A Theologian’s Thoughts on the Public Hearing

These thoughts come from the strange brain of Matthew Gallion. They are not necessarily representative of the congregation or individual members of National Avenue Christian Church and do not represent anything more than the musings of one member of the congregation.

Last night, City Council held a public hearing in its ongoing debates about the recommendations made by the Mayor’s Council on Human Rights. Specifically, the issue on the table was whether or not the city should adopt a nondiscrimination policy that protects its citizens’ rights to employment, housing, and public accommodations with regards to sexual orientation and gender identity. A litany of speakers came forward, each offering their earnest thoughts on the matter. In the end, the speakers came from two camps: First, there were those in favor of the city’s proposed policy (though some resented the council’s addition of a religious exemption). Second, there were those who felt that it would lead to increased crime or—in one explicit case—direct punishment from on high.

Though I intentionally chose not to speak myself, I found the rhetoric of both sides ringing in my head throughout the night. When I woke up this morning, I couldn’t help but feel that the world felt the same tension I did, with a harvest moon lingering in the west and the rising sun splashing the east with a kaleidoscope of pinks and blues.

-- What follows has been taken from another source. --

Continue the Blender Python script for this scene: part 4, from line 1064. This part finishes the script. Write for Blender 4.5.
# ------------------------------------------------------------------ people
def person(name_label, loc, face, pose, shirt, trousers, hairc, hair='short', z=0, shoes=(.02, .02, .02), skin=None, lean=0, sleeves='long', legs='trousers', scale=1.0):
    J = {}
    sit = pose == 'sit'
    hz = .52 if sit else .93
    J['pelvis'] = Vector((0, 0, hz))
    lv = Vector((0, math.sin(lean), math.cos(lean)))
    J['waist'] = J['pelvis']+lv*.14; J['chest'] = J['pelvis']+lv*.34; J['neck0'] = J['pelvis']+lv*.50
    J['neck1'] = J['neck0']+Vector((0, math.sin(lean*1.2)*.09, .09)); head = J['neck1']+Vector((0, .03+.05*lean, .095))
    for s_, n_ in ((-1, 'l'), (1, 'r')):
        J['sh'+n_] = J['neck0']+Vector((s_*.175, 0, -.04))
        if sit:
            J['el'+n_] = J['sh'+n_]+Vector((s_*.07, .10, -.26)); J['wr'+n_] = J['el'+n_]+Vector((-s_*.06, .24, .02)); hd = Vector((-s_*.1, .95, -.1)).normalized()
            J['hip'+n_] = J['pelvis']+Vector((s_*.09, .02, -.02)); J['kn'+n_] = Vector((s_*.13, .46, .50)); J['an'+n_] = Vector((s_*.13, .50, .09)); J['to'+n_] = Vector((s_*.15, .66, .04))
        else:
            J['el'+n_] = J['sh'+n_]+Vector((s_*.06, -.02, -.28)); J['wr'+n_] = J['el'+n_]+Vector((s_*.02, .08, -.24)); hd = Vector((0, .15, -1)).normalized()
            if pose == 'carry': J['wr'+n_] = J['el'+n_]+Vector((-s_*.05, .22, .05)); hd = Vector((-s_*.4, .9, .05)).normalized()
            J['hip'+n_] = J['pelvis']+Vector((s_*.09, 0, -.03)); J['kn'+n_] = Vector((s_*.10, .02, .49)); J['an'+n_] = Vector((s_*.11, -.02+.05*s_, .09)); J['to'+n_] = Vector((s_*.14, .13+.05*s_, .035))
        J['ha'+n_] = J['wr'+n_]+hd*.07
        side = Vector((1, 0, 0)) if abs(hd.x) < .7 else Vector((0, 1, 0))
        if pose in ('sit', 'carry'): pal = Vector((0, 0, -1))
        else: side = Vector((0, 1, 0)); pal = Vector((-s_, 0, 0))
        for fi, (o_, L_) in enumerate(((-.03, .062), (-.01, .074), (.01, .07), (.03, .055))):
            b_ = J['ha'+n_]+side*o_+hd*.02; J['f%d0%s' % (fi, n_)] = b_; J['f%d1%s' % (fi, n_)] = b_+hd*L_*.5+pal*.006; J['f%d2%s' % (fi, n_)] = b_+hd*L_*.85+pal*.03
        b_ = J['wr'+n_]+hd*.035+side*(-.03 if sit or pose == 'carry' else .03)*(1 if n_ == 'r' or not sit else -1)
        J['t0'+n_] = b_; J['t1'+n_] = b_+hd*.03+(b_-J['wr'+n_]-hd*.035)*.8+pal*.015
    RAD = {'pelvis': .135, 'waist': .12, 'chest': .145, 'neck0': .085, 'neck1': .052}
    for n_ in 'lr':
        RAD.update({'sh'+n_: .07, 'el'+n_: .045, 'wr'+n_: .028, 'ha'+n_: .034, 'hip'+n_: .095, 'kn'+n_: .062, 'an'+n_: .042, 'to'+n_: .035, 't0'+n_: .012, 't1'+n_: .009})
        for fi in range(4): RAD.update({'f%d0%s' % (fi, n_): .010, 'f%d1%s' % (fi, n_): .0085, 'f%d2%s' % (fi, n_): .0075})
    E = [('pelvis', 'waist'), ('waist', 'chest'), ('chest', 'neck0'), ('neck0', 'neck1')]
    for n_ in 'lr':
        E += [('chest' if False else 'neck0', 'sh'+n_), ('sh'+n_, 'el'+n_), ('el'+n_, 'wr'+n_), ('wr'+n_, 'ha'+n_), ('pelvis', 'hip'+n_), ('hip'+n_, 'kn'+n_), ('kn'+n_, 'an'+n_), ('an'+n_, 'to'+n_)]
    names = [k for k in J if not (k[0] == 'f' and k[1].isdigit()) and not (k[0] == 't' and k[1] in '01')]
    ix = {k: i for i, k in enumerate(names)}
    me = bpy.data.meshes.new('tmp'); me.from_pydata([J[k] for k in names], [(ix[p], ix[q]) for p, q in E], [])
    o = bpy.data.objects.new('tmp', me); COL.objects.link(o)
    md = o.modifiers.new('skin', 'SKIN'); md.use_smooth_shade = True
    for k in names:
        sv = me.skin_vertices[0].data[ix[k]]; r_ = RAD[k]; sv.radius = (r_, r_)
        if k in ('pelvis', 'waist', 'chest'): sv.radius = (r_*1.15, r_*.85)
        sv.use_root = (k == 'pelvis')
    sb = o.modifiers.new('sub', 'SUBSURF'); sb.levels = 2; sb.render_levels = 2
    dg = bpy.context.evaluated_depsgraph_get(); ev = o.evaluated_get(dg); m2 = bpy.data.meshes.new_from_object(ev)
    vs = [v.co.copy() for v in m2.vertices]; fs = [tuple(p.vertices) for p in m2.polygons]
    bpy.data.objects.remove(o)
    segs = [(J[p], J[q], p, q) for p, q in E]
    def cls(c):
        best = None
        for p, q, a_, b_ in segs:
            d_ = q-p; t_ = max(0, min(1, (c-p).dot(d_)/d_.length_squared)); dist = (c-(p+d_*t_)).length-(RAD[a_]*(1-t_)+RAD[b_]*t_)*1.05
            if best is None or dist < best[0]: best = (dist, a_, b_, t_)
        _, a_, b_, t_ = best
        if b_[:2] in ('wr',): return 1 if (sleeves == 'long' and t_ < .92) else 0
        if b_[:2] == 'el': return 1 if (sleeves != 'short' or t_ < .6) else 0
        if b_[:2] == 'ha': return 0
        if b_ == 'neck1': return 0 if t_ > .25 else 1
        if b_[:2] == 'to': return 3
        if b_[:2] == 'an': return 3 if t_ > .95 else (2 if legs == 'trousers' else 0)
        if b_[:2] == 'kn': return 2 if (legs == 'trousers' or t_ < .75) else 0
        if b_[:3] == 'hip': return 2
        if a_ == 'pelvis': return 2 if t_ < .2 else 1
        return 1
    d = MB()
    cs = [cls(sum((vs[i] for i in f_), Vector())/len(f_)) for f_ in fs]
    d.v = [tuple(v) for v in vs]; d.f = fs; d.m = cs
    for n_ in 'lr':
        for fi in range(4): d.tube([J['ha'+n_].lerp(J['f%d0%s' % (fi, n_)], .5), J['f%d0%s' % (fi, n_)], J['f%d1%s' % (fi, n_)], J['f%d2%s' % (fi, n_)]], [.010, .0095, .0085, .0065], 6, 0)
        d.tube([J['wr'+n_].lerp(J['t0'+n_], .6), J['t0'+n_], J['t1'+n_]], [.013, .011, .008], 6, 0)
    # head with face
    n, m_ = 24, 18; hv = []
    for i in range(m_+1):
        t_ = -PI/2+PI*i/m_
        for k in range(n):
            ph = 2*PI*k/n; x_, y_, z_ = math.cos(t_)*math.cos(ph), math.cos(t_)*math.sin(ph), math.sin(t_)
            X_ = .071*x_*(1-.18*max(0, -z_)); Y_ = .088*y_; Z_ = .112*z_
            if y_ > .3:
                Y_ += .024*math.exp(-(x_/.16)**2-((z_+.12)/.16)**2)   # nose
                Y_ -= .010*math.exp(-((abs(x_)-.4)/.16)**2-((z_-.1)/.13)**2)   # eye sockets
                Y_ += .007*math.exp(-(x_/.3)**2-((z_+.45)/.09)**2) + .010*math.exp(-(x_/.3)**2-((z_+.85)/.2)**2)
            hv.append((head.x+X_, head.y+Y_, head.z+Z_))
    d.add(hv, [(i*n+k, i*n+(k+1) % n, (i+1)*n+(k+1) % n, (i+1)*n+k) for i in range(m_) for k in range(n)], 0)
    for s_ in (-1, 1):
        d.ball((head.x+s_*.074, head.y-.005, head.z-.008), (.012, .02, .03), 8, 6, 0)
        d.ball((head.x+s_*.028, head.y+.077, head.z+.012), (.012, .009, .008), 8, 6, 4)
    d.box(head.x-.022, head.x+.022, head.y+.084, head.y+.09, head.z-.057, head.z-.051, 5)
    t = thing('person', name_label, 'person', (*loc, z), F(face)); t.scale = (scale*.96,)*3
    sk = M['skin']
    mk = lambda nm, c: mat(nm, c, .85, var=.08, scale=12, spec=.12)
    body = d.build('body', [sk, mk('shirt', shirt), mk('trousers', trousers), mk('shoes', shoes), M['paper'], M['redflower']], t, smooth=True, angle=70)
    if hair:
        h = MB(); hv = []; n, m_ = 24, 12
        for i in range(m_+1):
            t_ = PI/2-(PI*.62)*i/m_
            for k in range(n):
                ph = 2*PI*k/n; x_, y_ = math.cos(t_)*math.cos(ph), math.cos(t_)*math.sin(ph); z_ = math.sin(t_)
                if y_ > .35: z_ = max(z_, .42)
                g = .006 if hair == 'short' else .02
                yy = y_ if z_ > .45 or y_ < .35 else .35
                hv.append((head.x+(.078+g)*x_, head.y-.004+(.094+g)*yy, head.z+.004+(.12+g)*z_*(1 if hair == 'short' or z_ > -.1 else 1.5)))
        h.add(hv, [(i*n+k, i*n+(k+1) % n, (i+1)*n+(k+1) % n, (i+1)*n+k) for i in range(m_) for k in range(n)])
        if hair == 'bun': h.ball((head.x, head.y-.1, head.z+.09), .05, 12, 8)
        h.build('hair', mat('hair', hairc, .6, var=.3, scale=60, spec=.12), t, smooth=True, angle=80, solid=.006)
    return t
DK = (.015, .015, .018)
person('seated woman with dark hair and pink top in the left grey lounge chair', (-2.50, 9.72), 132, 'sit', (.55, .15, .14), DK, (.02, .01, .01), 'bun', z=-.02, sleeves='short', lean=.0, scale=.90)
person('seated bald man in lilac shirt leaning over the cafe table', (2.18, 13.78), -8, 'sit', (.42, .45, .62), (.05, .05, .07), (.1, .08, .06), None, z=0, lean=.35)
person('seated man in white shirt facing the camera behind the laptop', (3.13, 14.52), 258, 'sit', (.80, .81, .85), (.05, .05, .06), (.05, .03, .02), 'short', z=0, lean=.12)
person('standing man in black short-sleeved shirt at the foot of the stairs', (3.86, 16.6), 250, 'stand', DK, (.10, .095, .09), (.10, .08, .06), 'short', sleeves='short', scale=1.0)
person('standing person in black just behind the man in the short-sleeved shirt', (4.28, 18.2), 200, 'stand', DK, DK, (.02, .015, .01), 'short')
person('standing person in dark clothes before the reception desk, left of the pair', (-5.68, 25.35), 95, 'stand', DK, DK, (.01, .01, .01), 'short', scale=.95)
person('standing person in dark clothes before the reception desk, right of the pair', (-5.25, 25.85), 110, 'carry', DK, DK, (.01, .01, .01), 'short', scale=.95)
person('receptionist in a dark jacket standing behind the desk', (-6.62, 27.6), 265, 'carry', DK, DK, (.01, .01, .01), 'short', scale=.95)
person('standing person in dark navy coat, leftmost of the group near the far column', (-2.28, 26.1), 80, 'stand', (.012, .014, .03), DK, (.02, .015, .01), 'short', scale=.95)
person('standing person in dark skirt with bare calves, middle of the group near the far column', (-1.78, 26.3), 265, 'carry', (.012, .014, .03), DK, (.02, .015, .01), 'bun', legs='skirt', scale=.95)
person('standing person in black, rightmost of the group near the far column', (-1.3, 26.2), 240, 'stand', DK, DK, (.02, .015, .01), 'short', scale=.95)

Last week, my good friend Phil Snider shared a joke posted on the Guardian’s website in 2005: 

Once I saw this guy on a bridge about to jump.

I said, “Don’t do it!”

He said, “Nobody loves me.”

I said, “God loves you. Do you believe in God?”

He said, “Yes.”

I said, “Are you a Christian or a Jew?”

He said, “A Christian.”

I said, “Me, too! Protestant or Catholic?”

He said, “Protestant.”

I said, “Me, too! What franchise?”

He said, “Baptist.”

I said, “Me, too! Northern Baptist or Southern Baptist?”

He said, “Northern Baptist.”

I said, “Me, too! Northern Conservative Baptist or Northern Liberal Baptist?”

He said, “Northern Conservative Baptist.”

I said, “Me, too! Northern Conservative Baptist Great Lakes Region, or Northern Conservative Baptist Eastern Region?”

He said, “Northern Conservative Baptist Great Lakes Region.”

I said, “Me, too! Northern Conservative Baptist Great Lakes Region Council of 1879, or Northern Conservative Baptist Great Lakes Region Council of 1912?”

He said, “Northern Conservative Baptist Great Lakes Region Council of 1912.”

I said, “Die, heretic!” And I pushed him over.

The fact of the matter is this: Faith is deeply personal. If we dug deep enough, we’d find some point of departure from just about everyone on something that we consider significant. Many last night seemed to insist that there is a strong dichotomy in the relationship between truth and sexuality. That one simply must choose sides. To my own great dismay, both sides suggested that their version of the truth was superior to the other and that their opponents misunderstood the ancient text, the Christian tradition, and so-called “basic morality.” But I’m not convinced that these kinds of answers are so easy to come by. Instead, I tend to think that the exploration itself is the part where life happens. It’s in the hammering out of our thoughts, our lives, and our philosophies that we are open to be interrupted by the lingering traces of inexpressible beauty—to be disrupted by Life itself. This process to me is deeply collaborative, and competitive claims towards the truth are just plain silly. It would be the equivalent of setting up camp right at the trailhead of a large and beautiful forest and considering yourself truly adventurous. But if we would only take the time to hike in a few miles, we might truly begin to experience the depths of life within the world and within ourselves on—or even off—the trail. I truly believe that our only obligation to one another is to journey together. For me and my community of faith, our commitment rests on the commandment of Christ to love one another. To celebrate one another. To walk with one another. This kind of life together means much more than any theology.

But it wasn’t only the theological underpinnings that left me so unsettled. The concerns that City Council is attempting to address with this policy are not doctrinal; they are civil. We live in a society that protects our religious freedoms by not allowing the government to dictate what citizens should believe or to enforce a morality based solely on the religious convictions of any one particular group. The rights to employment, to housing, and to public accommodation are fundamental rights protected by the Constitution for all citizens. So, regardless of one’s own position regarding Christian theology and biblical interpretation, the issue at hand is this: Is the city of Springfield going to allow any of its citizens to be discriminated against because of their identity? Will the city endorse the perpetual violation of its citizens’ rights when its primary purpose is to protect those rights? Matters of faith aside, the City Council must make its decision based on the laws of the land and not the nuances of faith. A deeply held Christian conviction, which has represented the majority a good number of times in American history, is not the only religious belief protected by the Constitution. Though it may seem like a violation of religious freedom to some, the truth is that passing this policy is the only means through which the city can protect religious freedom for the rest of us.